Our gun is primed, loaded and ready for yet another cock-up.
Syria is very much in the news and momentum is gathering behind the battle cry WE MUST DO SOMETHING! No one is quite sure exactly what, when and especially what for. Uncertainty reigns.
So much more grateful we must be to Tony ‘Yo’ Blair who took time from his busy tour of Mediterranean yachts to teach us morality in international relations.
Now when the likes of Tony begin to pontificate on this subject, we know we’re in trouble. And when he laces his moral cocktail with strategic insights, it’s time to run for the hills.
Tony, you remember, was the only Western leader prepared to play poodle to George W. Bush in the calamitous invasion of Iraq. A few billion pounds and, more important, a few hundred wasted British lives later, the whole region has been turned into a bloodbath.
What does Tony, able abetted by ‘heir to Blair’ Dave, want to do now? Having dug us into a hole he wants to go on digging. Let’s now attack Syria, he screams in his Times article. For openers.
His reading of the situation can’t be faulted: “Syria [is] mired in carnage between the brutality of Assad and various affiliates of al-Qaeda.”
Correct. So where does this leave us? Logically, we have two options: a) let them sort it out between themselves and b) support one of the sides.
Since doing nothing goes against Tony’s impetuous nature, option b) is the only one on the table. So which side should we support?
Tony is clear on this: “…the side of the people who want what we want; who see our societies for all their faults as something to admire; who know that they should not be faced with a choice between tyranny and theocracy.”
Right. Assad represents tyranny, his al-Qaeda opponents stand for theocracy, and we should waste more British money and lives to support the latter because they admire our societies. Makes sense. Let’s win one for al-Qaeda.
So what’s Tony’s problem with Iran then, which also troubles him? “Iran still — despite its new president — a theocratic dictatorship, with a nuclear bomb.”

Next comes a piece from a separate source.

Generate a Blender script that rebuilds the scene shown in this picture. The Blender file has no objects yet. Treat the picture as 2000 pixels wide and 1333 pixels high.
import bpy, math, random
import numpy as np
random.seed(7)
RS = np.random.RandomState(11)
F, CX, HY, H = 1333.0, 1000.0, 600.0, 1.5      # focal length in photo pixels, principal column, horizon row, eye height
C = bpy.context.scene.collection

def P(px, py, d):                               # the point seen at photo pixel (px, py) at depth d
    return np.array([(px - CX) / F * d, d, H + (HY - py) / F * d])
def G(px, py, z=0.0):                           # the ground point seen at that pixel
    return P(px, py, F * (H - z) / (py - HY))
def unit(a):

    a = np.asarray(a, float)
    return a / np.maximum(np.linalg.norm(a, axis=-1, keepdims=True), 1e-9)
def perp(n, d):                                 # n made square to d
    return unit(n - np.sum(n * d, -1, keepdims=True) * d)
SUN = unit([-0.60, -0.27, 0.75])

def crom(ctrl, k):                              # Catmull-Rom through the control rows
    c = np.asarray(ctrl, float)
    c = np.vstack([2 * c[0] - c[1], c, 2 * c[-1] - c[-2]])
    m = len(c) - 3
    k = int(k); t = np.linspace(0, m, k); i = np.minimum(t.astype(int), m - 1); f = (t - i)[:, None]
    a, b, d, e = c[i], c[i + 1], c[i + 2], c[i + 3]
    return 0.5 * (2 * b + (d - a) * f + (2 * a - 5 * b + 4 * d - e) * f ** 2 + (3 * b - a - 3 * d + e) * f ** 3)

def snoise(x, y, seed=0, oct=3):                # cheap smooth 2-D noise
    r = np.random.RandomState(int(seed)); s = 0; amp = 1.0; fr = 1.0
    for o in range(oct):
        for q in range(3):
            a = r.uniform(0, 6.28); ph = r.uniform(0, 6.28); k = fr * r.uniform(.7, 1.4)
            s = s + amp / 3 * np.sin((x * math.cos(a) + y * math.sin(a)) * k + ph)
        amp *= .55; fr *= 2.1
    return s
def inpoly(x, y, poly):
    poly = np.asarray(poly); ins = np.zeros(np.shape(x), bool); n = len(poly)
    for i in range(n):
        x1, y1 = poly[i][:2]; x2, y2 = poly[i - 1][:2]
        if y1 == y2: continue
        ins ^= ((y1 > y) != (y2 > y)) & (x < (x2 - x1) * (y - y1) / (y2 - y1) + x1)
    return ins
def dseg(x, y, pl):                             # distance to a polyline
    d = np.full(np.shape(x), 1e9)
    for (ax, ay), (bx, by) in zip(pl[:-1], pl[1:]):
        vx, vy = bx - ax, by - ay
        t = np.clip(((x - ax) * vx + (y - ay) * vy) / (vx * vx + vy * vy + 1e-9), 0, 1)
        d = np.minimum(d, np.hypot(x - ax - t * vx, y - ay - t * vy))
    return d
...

No doubt Tony has his own intelligence data on the second part – the rest of us don’t realise that Iran already has a nuclear bomb. But he’s right on the first part: Iran is a theocracy, just like the regime with which al-Qaeda rebels wish to replace Assad’s tyranny.
Does this mean we should support Iran “despite its new president” who, as a Muslim cleric, isn’t according to Tony a theocrat? Don’t know about you, but I’m confused.
Let me get this straight. We must go to war in Syria on the side of al-Qaeda to uphold Tony’s morality offended by Assad’s alleged use of chemical weapons, which was a terrible thing to do.
However, numerically it’s less terrible than many other instances of states murdering their own citizens. Russia, for example, is now being run by an organisation (and led by its veteran) that murdered 60 million people. The ruling communist party of China ran up a similar score.
Yet the West happily buys Russian gas and Chinese undergarments – how does Tony reconcile his flaming conscience with that?
He answered this query while still prime minister: “They ask why we don’t get rid of Mugabe, why not the Burmese lot. Yes, let’s get rid of them all. I don’t because I can’t, but when you can, you should.”
So Tony wants to hit Syria for the same reason a dog does something one can’t mention: because he can. Should it stop there? Not as far as Tony is concerned:
“From the threat of the Iranian regime to the pulverising of Syria to the pains of the Egyptian revolution, from Libya to Tunisia, in Africa, Central Asia and the Far East, wherever this extremism is destroying the lives of innocent people, we should be at their side and on it.”
We’ve just left the area of self-vindicating idiocy and entered one of lunacy. Our dwindling army must, according to Tony, engage every unsavoury regime on earth to comply with his moral tenets. Methinks our 80,000 men (the size of our army in a year’s time) may be stretched a bit thin.
Compare this rant with the words of a politician from the time when the West was run by statesmen, not spivs. Speaking of America, John Quincy Adams (d. 1848) said, “She is the well-wisher to the freedom and independence of all. She is the champion and vindicator only of her own.”
That’s how statesmen think. They know that nations go to war to uphold their interests, not their debatable take on morality.
But sorry, according to Dave ‘heir to Blair’ Cameron, the projected bombing raids on Syria don’t constitute an act of war: “Let me stress to people this is not about getting involved in a Middle Eastern war or changing our stance in Syria or going further into that conflict.”
Yes of course, Dave, bombing a sovereign nation doesn’t mean getting involved in a war, we all know that.
A reality check is in order. Britain has nothing to gain from being instrumental in radicalising and Islamising Syria – which, as the experience of Iran, Iraq, Tunisia, Egypt etc shows, will be the only possible result of Western meddling.
In some instances, Tony and Dave, nothing is the best thing to do. God spare us from spivs drunk on their own power and with activism coursing through their veins.
Will no one rid us of this troublesome lot?